Using OpenLDAP for a Roaming Bookmark Storage on Netscape

By: Brian E. Lavender
Date: May 21, 2001

Open LDAP is a database storage system. It's not like a SQL database though. It is more like a tree structure similar to that of your file system. In your file system, you start off of the root directory, and you traverse into subdirectories. Some directories you can create files in, while in some you have just read access. OpenLDAP follows a similar concept. But it also has it so that you can specify that only email addresses are stored in a specific directory. Now of course you may be familiar with NFS where you can mount remote file systems. LDAP has a similar concept where you can actually refer a request to another LDAP server. In fact, LDAP can be accessed using a URI with the format of ldap://foo.com/cn=Brian,ou=design.
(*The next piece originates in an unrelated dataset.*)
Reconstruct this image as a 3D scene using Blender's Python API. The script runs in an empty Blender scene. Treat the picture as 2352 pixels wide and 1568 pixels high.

Access control can also be applied to this, so that only a specific user can access it with his password. For this talk I will focus on using OpenLDAP for storing your bookmarks in Netscape. Consider this a jump start. It certainly touches a small portion of the capabilities OpenLDAP offers. I used the following HOWTO, so I'll try not to repeat what is already covered.

http://home.kabelfoon.nl/~hvdkooij/Netscape_and_OpenLDAP_v2/netscape-and-openldap-v2.html

The above HOWTO assumes that you are somewhat familiar with OpenLDAP, so here's the basic steps I used to get it running. I grabbed the sources for LDAP and BerkeleyDB

http://www.openldap.org
http://www.sleepycat.com

Obtain Berkeley DB from http://www.sleepycat.com
http://www.sleepycat.com/update/3.2.9/db-3.2.9.tar.gz

Follow the build instructions. For this demo, I built it in the default location. Build OpenLDAP (v2.07) using the following line.

$ env CPPFLAGS="-I/usr/local/BerkeleyDB/include" \
LDFLAGS="-L/usr/local/BerkeleyDB/lib" ./configure
$ make depend; make; su; make install

http://www.openldap.org/faq/data/cache/40.html

Once OpenLDAP is built. Now some notes from following the HOWTO

Note the the root password is secret slapd.conf. It is stored in clear text (not readable, but root)and passed in clear text

This case the password is "secret"

Add the mull.schema
make modifications to slapd.conf

Create the debian.ldif file. This file provides data to populate the database. First, you create the first node which is the top, and then define data below it. The data must match the schema when it is inserted.